Active Wells

The Active Wells view is a data-coverage overlay for a loaded raster. It shows, for each frame of the animation, exactly which wells contributed data to the interpolation at that frame — wells with a valid value after temporal interpolation are highlighted, wells without are dimmed. The view is the answer to "how well-supported by data is this raster at this point in time?" — a question worth asking before trusting the spatial pattern in any particular frame, and especially before using the raster for any downstream analysis.

The view toggles on via an Active Wells button in the raster controls. Clicking the button once shows the overlay for the current frame; as the animation plays or the frame slider is scrubbed, the overlay updates live to show which wells were active at the currently displayed frame. Clicking the button again turns the overlay off and returns the map to its default well coloring.

What Makes a Well Active

At each raster frame, every qualifying well is temporally interpolated to the frame's date using whatever temporal method was chosen during the spatial analysis (PCHIP, linear, moving average, or a pre-trained imputation model). The interpolator returns a value when the frame date falls within the well's measurement span — or, for the model option, anywhere in the output range of the model. It returns null otherwise.

A well is marked active at a frame when the temporal interpolation returned a value at that frame's date, meaning the well actually contributed to the spatial interpolation at that frame. A well is marked inactive when the interpolation returned null, which can happen in three distinct situations:

The well has no measurements near the frame date. The most common reason — a well whose measurement record starts in 2005 contributes to frames from 2005 onward but is inactive at any frame before that. Similarly, a well whose measurements end in 2018 is inactive at any frame after 2018.

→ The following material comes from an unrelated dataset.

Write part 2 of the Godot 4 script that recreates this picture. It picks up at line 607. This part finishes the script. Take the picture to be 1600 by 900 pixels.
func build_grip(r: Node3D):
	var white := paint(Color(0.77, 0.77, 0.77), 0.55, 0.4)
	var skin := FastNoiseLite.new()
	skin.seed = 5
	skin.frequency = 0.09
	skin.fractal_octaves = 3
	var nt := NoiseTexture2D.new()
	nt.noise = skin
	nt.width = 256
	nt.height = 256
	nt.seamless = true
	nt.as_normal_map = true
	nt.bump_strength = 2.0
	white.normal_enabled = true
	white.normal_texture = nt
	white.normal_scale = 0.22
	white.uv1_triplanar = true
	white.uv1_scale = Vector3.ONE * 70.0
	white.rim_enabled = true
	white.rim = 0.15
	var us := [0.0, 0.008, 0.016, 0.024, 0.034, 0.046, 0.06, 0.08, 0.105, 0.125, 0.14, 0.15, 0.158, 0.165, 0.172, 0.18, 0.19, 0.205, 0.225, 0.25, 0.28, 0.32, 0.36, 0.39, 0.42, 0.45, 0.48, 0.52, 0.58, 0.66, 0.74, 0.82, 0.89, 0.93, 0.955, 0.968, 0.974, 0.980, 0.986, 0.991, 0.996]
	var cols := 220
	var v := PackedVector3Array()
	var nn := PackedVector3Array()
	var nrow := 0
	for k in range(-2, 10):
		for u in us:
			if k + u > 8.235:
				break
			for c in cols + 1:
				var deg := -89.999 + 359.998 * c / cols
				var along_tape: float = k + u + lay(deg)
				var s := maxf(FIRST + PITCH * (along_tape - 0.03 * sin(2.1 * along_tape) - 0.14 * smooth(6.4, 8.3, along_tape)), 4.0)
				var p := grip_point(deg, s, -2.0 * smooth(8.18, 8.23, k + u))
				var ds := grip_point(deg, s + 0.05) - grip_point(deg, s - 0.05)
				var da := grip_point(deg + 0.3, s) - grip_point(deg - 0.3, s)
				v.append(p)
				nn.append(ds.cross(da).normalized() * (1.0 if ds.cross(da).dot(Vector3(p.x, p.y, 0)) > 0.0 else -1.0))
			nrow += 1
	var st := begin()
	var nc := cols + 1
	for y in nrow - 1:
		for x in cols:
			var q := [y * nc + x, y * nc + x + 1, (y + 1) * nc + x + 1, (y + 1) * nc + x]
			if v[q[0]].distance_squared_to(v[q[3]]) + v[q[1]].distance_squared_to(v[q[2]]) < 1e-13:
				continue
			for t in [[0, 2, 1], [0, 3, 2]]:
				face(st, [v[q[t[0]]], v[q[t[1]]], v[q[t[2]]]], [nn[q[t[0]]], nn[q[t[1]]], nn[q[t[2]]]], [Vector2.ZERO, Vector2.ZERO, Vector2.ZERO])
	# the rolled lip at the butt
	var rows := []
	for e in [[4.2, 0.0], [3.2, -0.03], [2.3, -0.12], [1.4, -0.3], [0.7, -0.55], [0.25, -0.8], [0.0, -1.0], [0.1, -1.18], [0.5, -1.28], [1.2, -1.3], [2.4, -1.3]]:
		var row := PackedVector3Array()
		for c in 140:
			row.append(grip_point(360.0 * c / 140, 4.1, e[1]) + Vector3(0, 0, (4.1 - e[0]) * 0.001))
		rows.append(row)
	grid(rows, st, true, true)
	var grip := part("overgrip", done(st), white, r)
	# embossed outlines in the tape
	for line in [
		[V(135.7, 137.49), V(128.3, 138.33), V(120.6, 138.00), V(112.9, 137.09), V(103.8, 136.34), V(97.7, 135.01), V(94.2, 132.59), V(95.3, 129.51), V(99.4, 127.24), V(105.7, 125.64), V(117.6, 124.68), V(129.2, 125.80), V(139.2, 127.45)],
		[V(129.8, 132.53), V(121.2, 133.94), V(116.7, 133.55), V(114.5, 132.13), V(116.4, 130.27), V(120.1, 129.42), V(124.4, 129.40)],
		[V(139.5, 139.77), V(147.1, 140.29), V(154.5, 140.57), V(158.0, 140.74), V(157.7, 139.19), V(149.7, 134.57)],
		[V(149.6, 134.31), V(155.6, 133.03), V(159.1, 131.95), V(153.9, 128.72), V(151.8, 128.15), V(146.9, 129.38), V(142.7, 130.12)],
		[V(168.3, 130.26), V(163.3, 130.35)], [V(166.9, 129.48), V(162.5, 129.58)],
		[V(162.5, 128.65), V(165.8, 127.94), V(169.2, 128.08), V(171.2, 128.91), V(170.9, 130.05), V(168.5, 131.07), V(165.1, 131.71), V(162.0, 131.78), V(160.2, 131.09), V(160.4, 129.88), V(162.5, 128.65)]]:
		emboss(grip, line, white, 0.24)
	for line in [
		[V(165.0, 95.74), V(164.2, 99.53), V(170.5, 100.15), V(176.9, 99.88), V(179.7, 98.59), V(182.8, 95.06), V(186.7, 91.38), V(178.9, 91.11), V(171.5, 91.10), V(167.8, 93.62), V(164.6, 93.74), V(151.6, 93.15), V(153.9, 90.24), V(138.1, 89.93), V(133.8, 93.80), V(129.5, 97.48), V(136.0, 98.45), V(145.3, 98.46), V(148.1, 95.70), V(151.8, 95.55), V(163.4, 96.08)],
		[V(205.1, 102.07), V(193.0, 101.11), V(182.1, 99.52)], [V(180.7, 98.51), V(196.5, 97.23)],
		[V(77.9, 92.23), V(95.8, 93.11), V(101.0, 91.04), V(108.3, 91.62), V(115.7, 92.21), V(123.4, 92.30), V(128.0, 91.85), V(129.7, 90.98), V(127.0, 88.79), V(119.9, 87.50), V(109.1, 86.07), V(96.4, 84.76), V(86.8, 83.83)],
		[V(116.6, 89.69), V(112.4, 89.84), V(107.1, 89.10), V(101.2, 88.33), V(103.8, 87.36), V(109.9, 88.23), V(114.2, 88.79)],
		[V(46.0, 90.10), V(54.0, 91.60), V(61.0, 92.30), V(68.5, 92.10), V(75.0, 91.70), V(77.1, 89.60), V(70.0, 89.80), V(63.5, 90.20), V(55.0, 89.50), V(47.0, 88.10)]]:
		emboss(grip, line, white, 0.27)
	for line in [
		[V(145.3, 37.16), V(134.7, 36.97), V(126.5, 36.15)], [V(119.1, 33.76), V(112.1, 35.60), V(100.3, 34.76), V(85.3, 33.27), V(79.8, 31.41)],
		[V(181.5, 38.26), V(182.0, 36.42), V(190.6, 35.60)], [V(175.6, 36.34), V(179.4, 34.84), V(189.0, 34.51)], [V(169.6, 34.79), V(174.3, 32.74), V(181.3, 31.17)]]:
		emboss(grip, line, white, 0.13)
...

The frame date falls in a large temporal gap. When the gap-size threshold in the temporal settings excludes a large gap from PCHIP interpolation (replacing the gap interior with null rather than extrapolating blindly), the well is inactive at frames inside that gap.

The well was excluded at qualification time. Wells that didn't meet the minimum observations or minimum time-span thresholds in step 1 of the spatial wizard never contribute at all and appear inactive in every frame.

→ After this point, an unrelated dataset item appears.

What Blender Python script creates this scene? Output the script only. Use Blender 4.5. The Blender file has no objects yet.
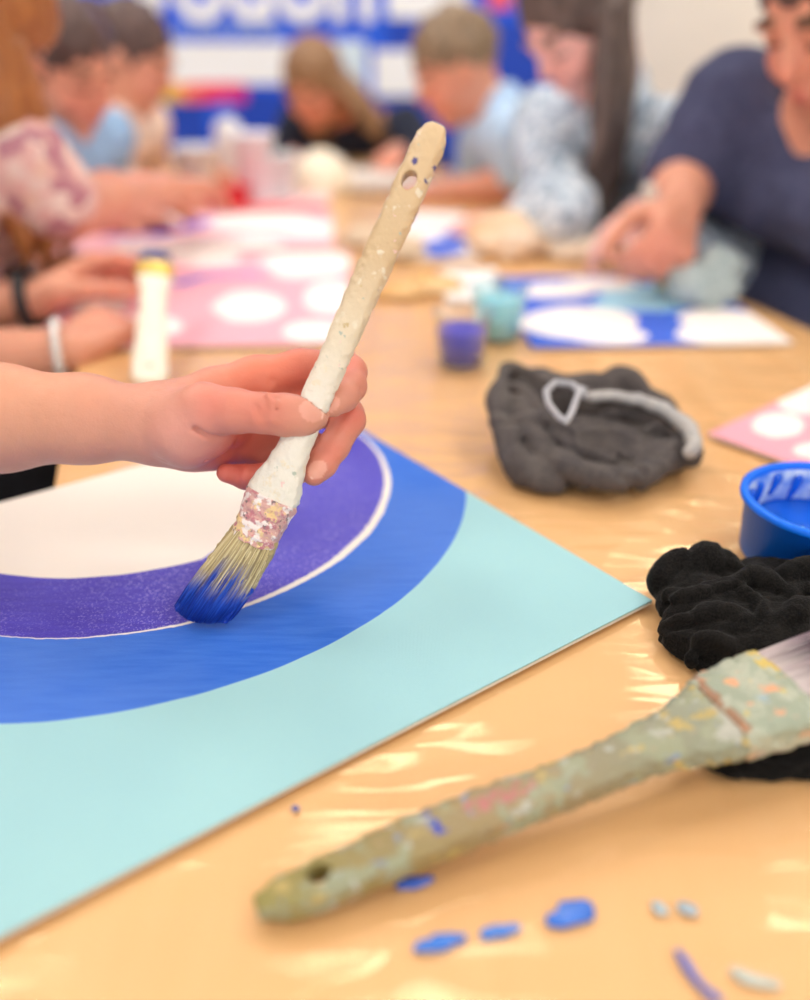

The three cases can't be distinguished by looking at the active-wells view alone — an inactive well is just inactive — but knowing which case applies at which well matters for interpretation. A well missing for temporal-gap reasons can often be brought back by using a model-based temporal method (which fills gaps) rather than a pure PCHIP method (which doesn't). A well missing because it failed qualification requires going back to the wizard and lowering the thresholds, which has downstream implications for the raster's overall reliability.

Reading the Overlay

The overlay is most useful when played through the animation rather than viewed at a single frame. Watching the pattern of active wells evolve over time tells you a lot about how the well network has grown, shrunk, or shifted across the analysis window:

A network where the overlay shows steadily increasing well counts through time reflects a monitoring program that's been expanding — new wells coming online progressively across the window. Early frames of such a network are less data-rich than late frames, and the raster's reliability follows suit.

A network where the overlay shows a large active set that thins out at the ends reflects a program with a concentrated core period and wells coming and going at the edges. Interior frames are well-supported; frames at the beginning or end may be relying on just a handful of wells.

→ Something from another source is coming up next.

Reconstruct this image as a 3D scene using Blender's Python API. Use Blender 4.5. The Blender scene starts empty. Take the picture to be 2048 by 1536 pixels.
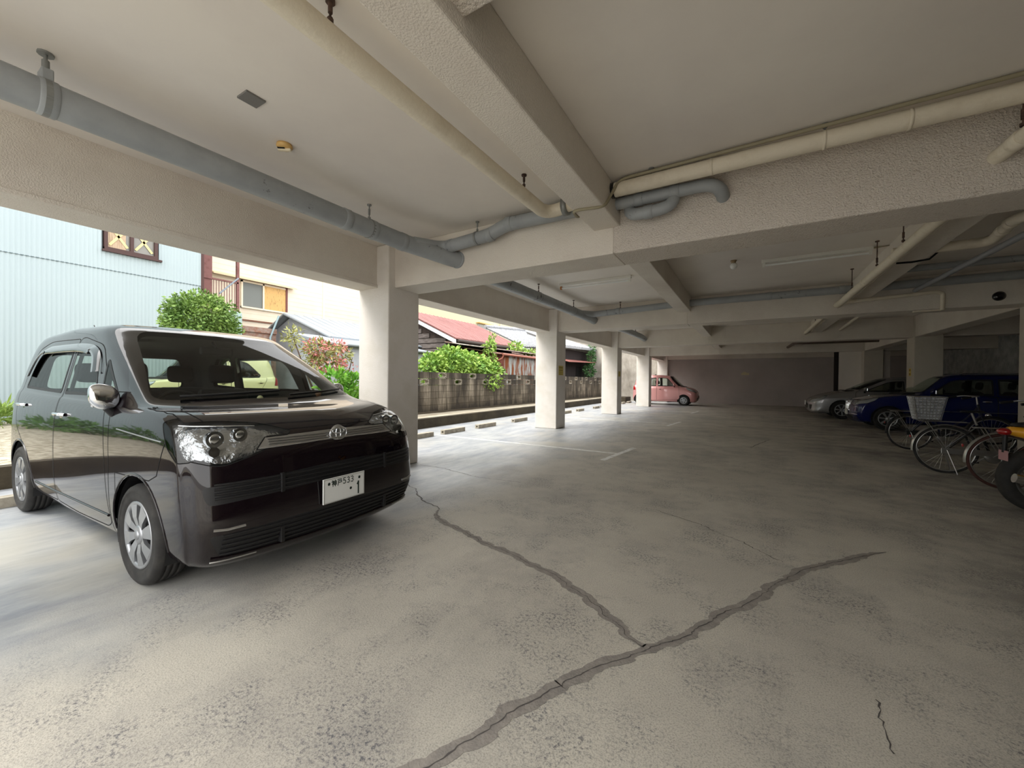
import bpy, bmesh, math, random
from mathutils import Vector, Matrix
from mathutils.bvhtree import BVHTree
from mathutils.geometry import intersect_line_plane
R = random.Random(7)
PI = math.pi
C = bpy.context.scene.collection
sc = bpy.context.scene

# ---------------- camera, sky, sun, exposure ----------------
cam_d = bpy.data.cameras.new('camera'); cam = bpy.data.objects.new('camera', cam_d); C.objects.link(cam)
cam_d.sensor_width = 36.0; cam_d.lens = 36.0 * 797.89 / 2048; cam_d.clip_start = 0.02; cam_d.clip_end = 300
def cam_matrix(yaw, pitch, roll, loc):
    fw = Vector((math.sin(yaw) * math.cos(pitch), math.cos(yaw) * math.cos(pitch), math.sin(pitch)))
    r0 = Vector((math.cos(yaw), -math.sin(yaw), 0)); u0 = r0.cross(fw)
    c, s = math.cos(roll), math.sin(roll)
    r = c * r0 + s * u0; u = -s * r0 + c * u0
    m = Matrix((r, u, -fw)).transposed().to_4x4(); m.translation = loc
    return m
cam.matrix_world = cam_matrix(math.radians(-30.74590), math.radians(-0.51242), math.radians(0.50591), Vector((0, 0, 1.26)))
sc.camera = cam
sc.view_settings.view_transform = 'Standard'; sc.view_settings.look = 'None'
sc.view_settings.gamma = 1; sc.view_settings.use_curve_mapping = False
sc.view_settings.exposure = 0.96
w = bpy.data.worlds.new('sky'); sc.world = w; w.use_nodes = True
nt = w.node_tree; bg = nt.nodes['Background']
sky = nt.nodes.new('ShaderNodeTexSky'); sky.sky_type = 'HOSEK_WILKIE'
sky.sun_direction = Vector((-0.35, -0.45, 0.82)).normalized(); sky.turbidity = 8; sky.ground_albedo = 0.4
mixw = nt.nodes.new('ShaderNodeMix'); mixw.data_type = 'RGBA'; mixw.inputs[0].default_value = 0.75
nt.links.new(sky.outputs[0], mixw.inputs[6]); mixw.inputs[7].default_value = (1.0, 0.985, 0.96, 1)
nt.links.new(mixw.outputs[2], bg.inputs[0]); bg.inputs[1].default_value = 2.3
sun_d = bpy.data.lights.new('sun', 'SUN'); sun_d.energy = 1.6; sun_d.angle = math.radians(25); sun_d.color = (1, 0.96, 0.9)
sun = bpy.data.objects.new('sun', sun_d); C.objects.link(sun)
sun.rotation_euler = Vector((0.35, 0.45, -0.82)).to_track_quat('-Z', 'Y').to_euler()
try:
    sc.cycles.diffuse_bounces = 7; sc.cycles.max_bounces = 12; sc.cycles.transparent_max_bounces = 12
    sc.cycles.sample_clamp_indirect = 8
except Exception: pass

# ---------------- materials ----------------
def lin(c):
    return tuple(((v / 255.) / 12.92 if v / 255. <= 0.04045 else ((v / 255. + 0.055) / 1.055) ** 2.4) for v in c) + (1,)
MATS = {}
def N(nt, t, **k):
    n = nt.nodes.new(t)
    for a, b in k.items(): setattr(n, a, b)
    return n
def mat(name, col, rough=0.6, metal=0.0, coat=0.0, bump=None, var=None, col2=None, trans=0, ior=1.45, spec=0.5, aniso=(1, 1, 1), island=0, alpha=1):
    """col/col2: sRGB 0-255. bump=(scale,strength,dist). var=(scale,contrast lo,hi) mixes col->col2 with noise"""
    if name in MATS: return MATS[name]
    m = bpy.data.materials.new(name); m.use_nodes = True; nt = m.node_tree; p = nt.nodes['Principled BSDF']
    p.inputs['Base Color'].default_value = lin(col); p.inputs['Roughness'].default_value = rough
    p.inputs['Metallic'].default_value = metal; p.inputs['Coat Weight'].default_value = coat; p.inputs['Coat Roughness'].default_value = 0.03
    p.inputs['Transmission Weight'].default_value = trans; p.inputs['IOR'].default_value = ior
    p.inputs['Specular IOR Level'].default_value = spec; p.inputs['Alpha'].default_value = alpha
    tc = None
    def coord():
        nonlocal tc
        if tc is None:
            t = N(nt, 'ShaderNodeTexCoord'); mp = N(nt, 'ShaderNodeMapping'); mp.inputs['Scale'].default_value = aniso
            nt.links.new(t.outputs['Object'], mp.inputs[0]); tc = mp
        return tc.outputs[0]
    src = None
    if var:
        n = N(nt, 'ShaderNodeTexNoise'); n.inputs['Scale'].default_value = var[0]; n.inputs['Detail'].default_value = 8; n.inputs['Roughness'].default_value = 0.62
        nt.links.new(coord(), n.inputs['Vector'])
        mr = N(nt, 'ShaderNodeMapRange'); mr.inputs[1].default_value = var[1]; mr.inputs[2].default_value = var[2]
        nt.links.new(n.outputs[0], mr.inputs[0])
        mx = N(nt, 'ShaderNodeMix', data_type='RGBA'); mx.inputs[6].default_value = lin(col); mx.inputs[7].default_value = lin(col2 or tuple(v * 0.75 for v in col))
        nt.links.new(mr.outputs[0], mx.inputs[0]); src = mx.outputs[2]
    if island:
        g = N(nt, 'ShaderNodeNewGeometry'); hs = N(nt, 'ShaderNodeHueSaturation')
        mr = N(nt, 'ShaderNodeMapRange'); mr.inputs[3].default_value = 1 - island; mr.inputs[4].default_value = 1 + island
        nt.links.new(g.outputs['Random Per Island'], mr.inputs[0]); nt.links.new(mr.outputs[0], hs.inputs['Value'])
        if src: nt.links.new(src, hs.inputs['Color'])
        else: hs.inputs['Color'].default_value = lin(col)
        src = hs.outputs[0]
    if src: nt.links.new(src, p.inputs['Base Color'])
    if bump:
        n = N(nt, 'ShaderNodeTexNoise'); n.inputs['Scale'].default_value = bump[0]; n.inputs['Detail'].default_value = 4
        t2 = N(nt, 'ShaderNodeTexCoord'); nt.links.new(t2.outputs['Object'], n.inputs['Vector'])
        b = N(nt, 'ShaderNodeBump'); b.inputs['Strength'].default_value = bump[1]; b.inputs['Distance'].default_value = bump[2] if len(bump) > 2 else 0.01
        nt.links.new(n.outputs[0], b.inputs['Height']); nt.links.new(b.outputs[0], p.inputs['Normal'])
    MATS[name] = m
    return m
M = {}
M['stucco'] = mat('stucco', (222, 215, 204), 0.85, bump=(95, 0.55, 0.012), var=(1.1, 0.42, 0.75), col2=(206, 196, 185))
M['stucco_smooth'] = mat('stucco_smooth', (224, 217, 208), 0.85, bump=(60, 0.12, 0.006), var=(0.7, 0.45, 0.8), col2=(206, 196, 180))
M['stucco_rough'] = mat('stucco_rough', (218, 209, 198), 0.9, bump=(75, 1.0, 0.02), var=(30, 0.55, 0.8), col2=(190, 177, 162))
M['ceiling'] = mat('ceiling_paint', (229, 223, 214), 0.85, bump=(40, 0.06, 0.004), var=(0.45, 0.4, 0.75), col2=(212, 204, 197))
M['column'] = mat('column_paint', (226, 220, 213), 0.8, bump=(80, 0.35, 0.008), var=(2.0, 0.45, 0.8), col2=(210, 203, 190))
M['grey_pvc'] = mat('grey_pvc', (156, 160, 162), 0.5, bump=(14, 0.1, 0.004), var=(3, 0.4, 0.7), col2=(142, 146, 148))
def chips(m, col):
    nt = m.node_tree; p = nt.nodes['Principled BSDF']; src = p.inputs['Base Color'].links[0].from_socket; L = nt.links.new
    t = N(nt, 'ShaderNodeTexCoord'); f = []
    for sc_, a, b in ((13, 0.575, 0.60), (2.6, 0.57, 0.62)):
        n = N(nt, 'ShaderNodeTexNoise'); n.inputs['Scale'].default_value = sc_; n.inputs['Detail'].default_value = 8; n.inputs['Roughness'].default_value = 0.7; L(t.outputs['Object'], n.inputs['Vector'])
        mr = N(nt, 'ShaderNodeMapRange'); mr.inputs[1].default_value = a; mr.inputs[2].default_value = b; L(n.outputs[0], mr.inputs[0]); f.append(mr.outputs[0])
    mu = N(nt, 'ShaderNodeMath', operation='MULTIPLY'); L(f[0], mu.inputs[0]); L(f[1], mu.inputs[1])
    mx = N(nt, 'ShaderNodeMix', data_type='RGBA'); L(mu.outputs[0], mx.inputs[0]); L(src, mx.inputs[6]); mx.inputs[7].default_value = lin(col); L(mx.outputs[2], p.inputs['Base Color'])
chips(M['grey_pvc'], (74, 74, 74))
M['cream_pipe'] = mat('cream_pipe', (222, 213, 194), 0.6, bump=(30, 0.4, 0.01), var=(7, 0.5, 0.9), col2=(202, 190, 168))
M['rust'] = mat('rusty_steel', (92, 70, 58), 0.8, var=(20, 0.4, 0.6), col2=(60, 45, 38))
M['galv'] = mat('galvanised_steel', (140, 142, 140), 0.5, metal=0.6)
M['cable'] = mat('cable_cover', (150, 142, 118), 0.6)
M['dark'] = mat('dark_gap', (8, 8, 9), 0.9)
M['blackplastic'] = mat('black_plastic', (22, 22, 24), 0.5, bump=(200, 0.1, 0.002))
M['gloss_black'] = mat('gloss_black', (6, 6, 7), 0.12, coat=0.5)
M['rubber'] = mat('tyre_rubber', (34, 33, 32), 0.8, bump=(150, 0.15, 0.002), var=(12, 0.4, 0.7), col2=(52, 50, 47))
M['chrome'] = mat('chrome', (225, 228, 232), 0.08, metal=1)
M['silver_trim'] = mat('silver_trim', (176, 176, 174), 0.28, metal=0.9)
M['hubcap'] = mat('hubcap_silver', (160, 162, 165), 0.35, metal=0.75)
M['plate_white'] = mat('plate_white', (218, 220, 218), 0.45)
M['plate_green'] = mat('plate_green', (28, 46, 40), 0.6)
M['seat'] = mat('seat_fabric', (38, 37, 38), 0.95, bump=(300, 0.2, 0.002))
M['interior'] = mat('cabin_plastic', (30, 30, 31), 0.8)
M['white_plastic'] = mat('white_plastic', (225, 224, 218), 0.4)
M['lampglass'] = mat('lamp_tube', (232, 234, 232), 0.3)
M['line_paint'] = mat('road_paint', (226, 226, 222), 0.6, var=(9, 0.5, 0.68), col2=(160, 160, 156))
M['wood_dark'] = mat('weathered_wood', (74, 62, 56), 0.9, bump=(30, 0.5, 0.01), var=(6, 0.4, 0.7), col2=(40, 34, 32), aniso=(1, 1, 6))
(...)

A network where the overlay shows sudden drops and recoveries in coverage typically reflects funding or operational discontinuities — a period where monitoring was temporarily suspended, or a year where budget constraints limited sampling. The raster frames during such drops are worth viewing with appropriate skepticism.

Spatial clustering in the active set matters too. If the active wells at a particular frame are concentrated in one corner of the aquifer, the raster over the other corner is effectively extrapolation — the interpolator is filling in values in a data-sparse region using whatever long-range behavior its spatial model assumes. Kriging's variogram controls the smoothness of that extrapolation; IDW bounds values by the nearest neighbors. In either case, the interpolated values over data-sparse regions are less reliable than the values over data-rich regions, and the active-wells overlay is the quickest way to see which regions are which.

Using the Overlay in Practice

The most common use of the overlay is as a sanity check before drawing conclusions from a particular frame's spatial pattern. If the map shows a striking feature — a drawdown cone, a sharp gradient, a localized high — switching to the active-wells view and checking whether actual wells exist in that area is worth the extra click. If the feature is over a data-rich cluster, it's probably real; if it's over a data-sparse region with few active wells, it may be an interpolation artifact.

The overlay is also useful for identifying frames that deserve special treatment in downstream analysis. A storage-change analysis computed from a raster with frames that have very unequal well counts may have compromised reliability in the sparsely-covered frames; noting which frames those are and restricting a downstream comparison to the well-supported interval is a reasonable mitigation. Similarly, a cross-section drawn through a frame with no nearby active wells is primarily a picture of the interpolation method's assumptions, not of the aquifer.